Vous écrivez : « Les valeurs ne sont que des objets de croyance, elles peuvent être supplantées par d'autres; par définition les valeurs fluctuent ». A mes yeux, il existe pourtant, si pas des valeurs universelles, du moins des valeurs « universalisables », parce qu'acceptables et bénéfiques à tous, partout, et sous-tendues par ce que vous appelez « les principes rationnels minimaux » auxquels on « consent parce qu'on en établit l'utilité et la nécessité ».

Voici comment je conçois « perso » la spiritualité laïque, de manière plus « psychologisante » que philosophique, j'en conviens. 

La spiritualité n'est évidemment pas l'apanage des religions.
Même sans connotation religieuse, dès que nous sommes en présence d’une circonstance qui nous dépasse ou dans un épisode heureux ou douloureux de l’existence, nous devenons sensibles à une forme ou l’autre de spiritualité, religieuse ou non.

Ainsi, Eric-Emmanuel SCHMITT, en état de faiblesse, car perdu sous la voûte étoilée et glaciale du Sahara, a ressenti un bouleversement affectif et a retrouvé la foi, ou du moins ce dont le judéo-chritianisme l'a plus ou moins imbibé, comme sans doute la plupart d'entre-nous, en pareille circonstance.

Mais la dimension spirituelle se découvre tout aussi bien par la méditation zen, le bouddhisme, le hatha-yoga, la musique de Mozart, un orgasme simultané, une odeur d’encens, etc.

Par contre, sa ...

 


Pour la cohérence, je me permets de répéter les 15 dernières lignes de mon commentaire précédent, trop long pour y avoir été mentionnées.

(...) Par contre, sans redevenir croyant pour autant, André COMTE-SPONVILLE, marchant la nuit en silence dans la forêt, a ressenti « une grande paix, la suspension ou l’abolition du temps, et du discours, une simplicité merveilleuse et pleine, comme si tout l’univers était là, présent, sans mystère ni question, (...), une béatitude, un premier instant de plénitude, … ».

Pas étonnant qu’il se définisse comme « athée fidèle », conscient de l’influence de sa croyance chrétienne initiale, son cerveau émotionnel, et ensuite rationnel, en conservant la trace.
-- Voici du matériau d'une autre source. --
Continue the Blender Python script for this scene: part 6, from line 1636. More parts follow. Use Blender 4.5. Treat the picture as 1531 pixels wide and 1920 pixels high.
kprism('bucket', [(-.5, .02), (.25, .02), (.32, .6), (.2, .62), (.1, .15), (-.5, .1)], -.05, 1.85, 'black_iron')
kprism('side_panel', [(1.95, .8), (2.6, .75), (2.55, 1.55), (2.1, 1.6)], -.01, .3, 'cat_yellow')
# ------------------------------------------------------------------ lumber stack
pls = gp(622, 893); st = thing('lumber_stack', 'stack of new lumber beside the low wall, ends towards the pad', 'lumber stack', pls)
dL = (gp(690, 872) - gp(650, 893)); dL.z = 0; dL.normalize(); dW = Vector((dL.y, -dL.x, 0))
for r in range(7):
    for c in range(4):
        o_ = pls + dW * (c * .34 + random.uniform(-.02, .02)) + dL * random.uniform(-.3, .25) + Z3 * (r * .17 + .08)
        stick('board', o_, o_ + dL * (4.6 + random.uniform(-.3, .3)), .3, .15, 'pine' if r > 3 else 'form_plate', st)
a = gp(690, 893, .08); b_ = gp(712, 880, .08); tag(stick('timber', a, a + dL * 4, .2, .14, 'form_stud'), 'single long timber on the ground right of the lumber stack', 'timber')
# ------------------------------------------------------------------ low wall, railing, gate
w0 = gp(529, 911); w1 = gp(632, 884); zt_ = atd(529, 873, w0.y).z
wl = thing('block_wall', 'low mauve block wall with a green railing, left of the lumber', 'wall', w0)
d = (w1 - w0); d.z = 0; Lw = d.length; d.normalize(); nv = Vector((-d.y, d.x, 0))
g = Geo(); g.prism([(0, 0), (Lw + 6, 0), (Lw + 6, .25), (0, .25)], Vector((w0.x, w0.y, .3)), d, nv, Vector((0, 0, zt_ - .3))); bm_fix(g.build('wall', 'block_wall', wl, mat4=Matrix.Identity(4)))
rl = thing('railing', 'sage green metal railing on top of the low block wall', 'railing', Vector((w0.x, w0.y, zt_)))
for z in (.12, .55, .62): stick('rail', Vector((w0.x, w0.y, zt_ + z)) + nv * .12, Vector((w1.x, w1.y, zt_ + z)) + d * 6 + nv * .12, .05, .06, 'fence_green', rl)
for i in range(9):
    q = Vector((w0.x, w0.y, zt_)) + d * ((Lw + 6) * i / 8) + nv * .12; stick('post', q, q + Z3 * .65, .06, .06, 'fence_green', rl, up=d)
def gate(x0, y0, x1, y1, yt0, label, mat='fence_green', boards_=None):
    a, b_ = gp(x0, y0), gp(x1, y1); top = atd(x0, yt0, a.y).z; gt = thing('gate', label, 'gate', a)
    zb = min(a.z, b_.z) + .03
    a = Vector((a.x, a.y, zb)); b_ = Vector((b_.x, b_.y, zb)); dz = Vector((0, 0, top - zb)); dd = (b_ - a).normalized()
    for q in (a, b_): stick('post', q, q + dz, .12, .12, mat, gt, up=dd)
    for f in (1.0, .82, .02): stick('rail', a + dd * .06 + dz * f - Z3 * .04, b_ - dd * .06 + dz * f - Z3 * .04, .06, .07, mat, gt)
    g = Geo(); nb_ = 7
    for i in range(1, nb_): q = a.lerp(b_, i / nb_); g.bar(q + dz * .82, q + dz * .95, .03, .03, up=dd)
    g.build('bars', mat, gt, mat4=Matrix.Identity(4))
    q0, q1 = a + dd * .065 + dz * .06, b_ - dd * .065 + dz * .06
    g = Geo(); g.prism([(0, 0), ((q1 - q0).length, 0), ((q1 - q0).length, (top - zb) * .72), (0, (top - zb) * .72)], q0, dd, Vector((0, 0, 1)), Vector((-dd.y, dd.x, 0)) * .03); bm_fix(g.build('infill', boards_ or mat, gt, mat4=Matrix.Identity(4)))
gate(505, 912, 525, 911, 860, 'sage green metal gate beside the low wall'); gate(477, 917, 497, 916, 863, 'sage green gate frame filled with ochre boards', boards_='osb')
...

Il existe aussi une spiritualité laïque plus active, certes plus rare, celle des laïques qui, tout en se passant de toute transcendance, ne sont pas pour autant antireligieux. Ils condamnent cependant l'imposition précoce de la foi, et loin de prêcher l'athéisme, ils prônent la liberté de croire ou de ne pas croire. Ils reconnaissent donc le droit légitime et respectable de croire, a fortiori après s'être remis en question. 

Leur spiritualité consiste globalement à se sentir sur une même longueur d’onde que celle des hommes et des femmes animés par un idéal commun de perfectionnement individuel et collectif, par le respect des mêmes principes et des mêmes valeurs humanistes, par une confiance mutuelle a priori, etc.

Ce qui, pour un laïque, est « sacré », dans le sens d’inviolable, c’est d’abord le respect de la dignité de l’homme, de la femme et de l’enfant, et celui de leurs droits et libertés, de leur liberté de pensée, etc., ce qui implique de ne pas tolérer des pratiques intolérables, telles que l’excision, pour ne citer que cet exemple extrême.

Cordialement,

Michel THYS,

à Waterloo

 

Réponse de Mezetulle le 25/02/2011 à 21h27

Oui, merci pour ce complément. Overblog coupe intempestivement les coms à partir d'une certaine longueur. Je n'y suis pour rien, désolée.